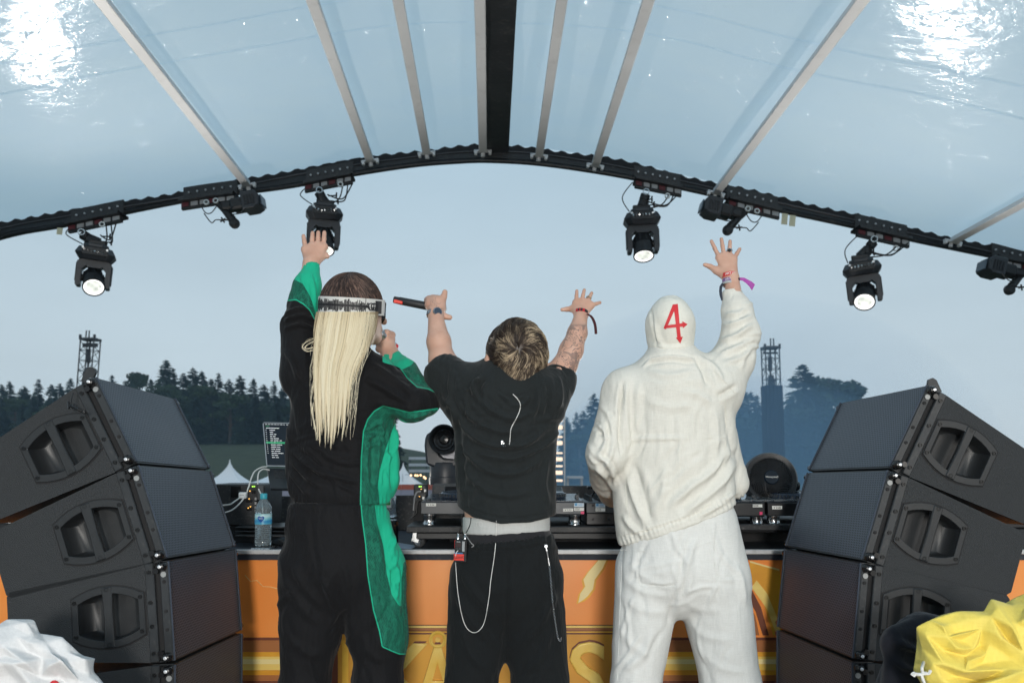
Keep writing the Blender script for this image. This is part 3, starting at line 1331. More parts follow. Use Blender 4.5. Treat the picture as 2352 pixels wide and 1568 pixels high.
XS = [-420 + 3220 * i / 420 for i in range(421)]
M_arch = mat('arch_steel', (0.017, 0.019, 0.022), 0.42, 0.2, 0.35, 3, 0.1, 40, dirt=0.12)
mb = MB()
arch_strip(mb, lambda x: ups(x) + 13, lambda x: los(x) - 8, AY, AY + .16, XS[::3])
arch = mb.build('arch_beam', M_arch, roof)
mb = MB()
mb.tube([Vector((at(x, los(x) - 4, AY).x, AY + .02, at(x, los(x) - 4, AY).z)) for x in XS[::3]], .021, 8)
mb.build('lower_tube', M_arch, arch, True)
mb = MB()
mb.tube([Vector((at(x, ups(x) + 15, AY).x, AY - .012, at(x, ups(x) + 15, AY).z)) for x in XS[::3]], .008, 6)
mb.build('seam_rod', mat('rod_grey', (0.06, 0.06, 0.065), .4, .3, .1, 10), arch, True)
mb = MB()
arch_strip(mb, lambda x: ups(x) - 1, lambda x: ups(x) + 17, AY + .01, AY + .03, XS, 6.0)
mb.build('scalloped_edge', mat('edge_cloth', (0.013, 0.013, 0.015), .9, 0, .2, 8), arch)

# purlins hanging under the tarpaulin
M_purlin = mat('galvanised', (0.60, 0.62, 0.64), 0.45, 0.0, 0.15, 1.6, 0.1, 30, dirt=0.12)
purl = [(567, 428), (850, 372), (980, 354), (1109, 350), (1238, 360), (1367, 383), (1645, 446), (2190, 558), (-25, 528)]
for (x, y) in purl:
    p = at(x, y, AY - .12)
    # slope of the arch here
    q0, q1 = at(x - 20, ups(x - 20), AY), at(x + 20, ups(x + 20), AY)
    tx = (q1 - q0).normalized()
    ax_ = ROOFDIR.normalized()
    up = ax_.cross(tx)
    if up.z < 0:
        up = -up
    Mx = Matrix((tx, -ax_, up)).transposed()
    w = .085
    mb = MB()
    c = p + up * .045
    vs = []
    for s in (0, 11.0):
        for (a, b) in ((-w / 2, 0), (w / 2, 0), (w / 2, .055), (-w / 2, .055)):
            vs.append(p + ROOFDIR * s + tx * a + up * b)
    mb.add(vs, [(0, 1, 2, 3), (7, 6, 5, 4), (0, 4, 5, 1), (1, 5, 6, 2), (2, 6, 7, 3), (3, 7, 4, 0)])
    pu = mb.build('purlin', M_purlin, roof, bevel=.006)
    mb = MB()
    mb.box(p + up * .02 + ax_ * -.02, (.19, .05, .022), Mx, .006)
    mb.box(p + up * .005 - ax_ * .02 + tx * .075, (.03, .05, .05), Mx, .006)
    mb.box(p + up * .005 - ax_ * .02 - tx * .075, (.03, .05, .05), Mx, .006)
    mb.build('bracket', M_purlin, pu)
    mb = MB()
    mb.cyl(p - ax_ * .05 + up * .01 , p - ax_ * .05 - up * .03, .022, n=6)
    mb.build('bolt', M_purlin, pu)

# black webbing strip beside the ridge purlin
mb = MB()
for j in range(NL + 1):
    for xx in (1118, 1168):
        p = at(xx, ups(xx) + 6, AY) + ROOFDIR * (11.0 * j / NL)
        p.z -= .055 + .01 * math.sin(j * .9)
        mb.v.append(p)
for j in range(NL):
    mb.f.append((2 * j, 2 * j + 1, 2 * j + 3, 2 * j + 2))
    mb.m.append(0)
strip = mb.build('ridge_strip', mat('strip_black', (0.014, 0.015, 0.018), 0.38, 0, 0.4, 4, 0.25, 20, dirt=0.1), roof)
md = strip.modifiers.new('thick', 'SOLIDIFY')
md.thickness = .012

# mounting plates under the arch, with white bolts and red and white chequers
for (x0, x1) in ((165, 286), (423, 546), (704, 812), (1456, 1562), (1668, 1785), (1962, 2081), (2275, 2395)):
    pl = MB()
    arch_strip(pl, lambda x: los(x) - 30, lambda x: los(x) + 4, AY - .025, AY - .004, [x0 + (x1 - x0) * i / 8 for i in range(9)])
    arch_strip(pl, lambda x: los(x) + 3, lambda x: los(x) + 9, AY - .16, AY + .10, [x0 + (x1 - x0) * i / 8 for i in range(9)])
    pl = pl.build('mounting_plate', M_black, arch)
    ck, cr_ = MB(), MB()
    nn = 6
    for i in range(nn):
        a, b = x0 + (x1 - x0) * (i + .12) / nn, x0 + (x1 - x0) * (i + .85) / nn
        t = ck if i % 3 else cr_
        arch_strip(t, lambda x: los(x) + 10.5, lambda x: los(x) + 19.5, AY - .10, AY - .085, [a, b])
    bk = MB()
    arch_strip(bk, lambda x: los(x) + 9.5, lambda x: los(x) + 24, AY - .082, AY - .03, [x0, (x0 + x1) / 2, x1])
    for i in range(6):
        x = x0 + (x1 - x0) * (i + .6) / 6.4
        p = at(x, los(x) - 18, AY - .03)
        ck.cyl(p, p + Vector((0, -.015, 0)), .011, n=8)
    ob = bk.build('stripe_board', M_black, arch)
    cr_.build('red_check', M_darkred, arch)
    ck.build('white_check', mat('check_white', (.33, .35, .37), .5, 0, .2, 12, dirt=.3), arch)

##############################

Emit the lines of the material exactly, from its first line to the line containing "0, .2, 8), arch)", inclusive; leave every picture out.

# ANSWER TO THIS PROBLEM:
Keep writing the Blender script for this image. This is part 3, starting at line 1331. More parts follow. Use Blender 4.5. Treat the picture as 2352 pixels wide and 1568 pixels high.
XS = [-420 + 3220 * i / 420 for i in range(421)]
M_arch = mat('arch_steel', (0.017, 0.019, 0.022), 0.42, 0.2, 0.35, 3, 0.1, 40, dirt=0.12)
mb = MB()
arch_strip(mb, lambda x: ups(x) + 13, lambda x: los(x) - 8, AY, AY + .16, XS[::3])
arch = mb.build('arch_beam', M_arch, roof)
mb = MB()
mb.tube([Vector((at(x, los(x) - 4, AY).x, AY + .02, at(x, los(x) - 4, AY).z)) for x in XS[::3]], .021, 8)
mb.build('lower_tube', M_arch, arch, True)
mb = MB()
mb.tube([Vector((at(x, ups(x) + 15, AY).x, AY - .012, at(x, ups(x) + 15, AY).z)) for x in XS[::3]], .008, 6)
mb.build('seam_rod', mat('rod_grey', (0.06, 0.06, 0.065), .4, .3, .1, 10), arch, True)
mb = MB()
arch_strip(mb, lambda x: ups(x) - 1, lambda x: ups(x) + 17, AY + .01, AY + .03, XS, 6.0)
mb.build('scalloped_edge', mat('edge_cloth', (0.013, 0.013, 0.015), .9, 0, .2, 8), arch)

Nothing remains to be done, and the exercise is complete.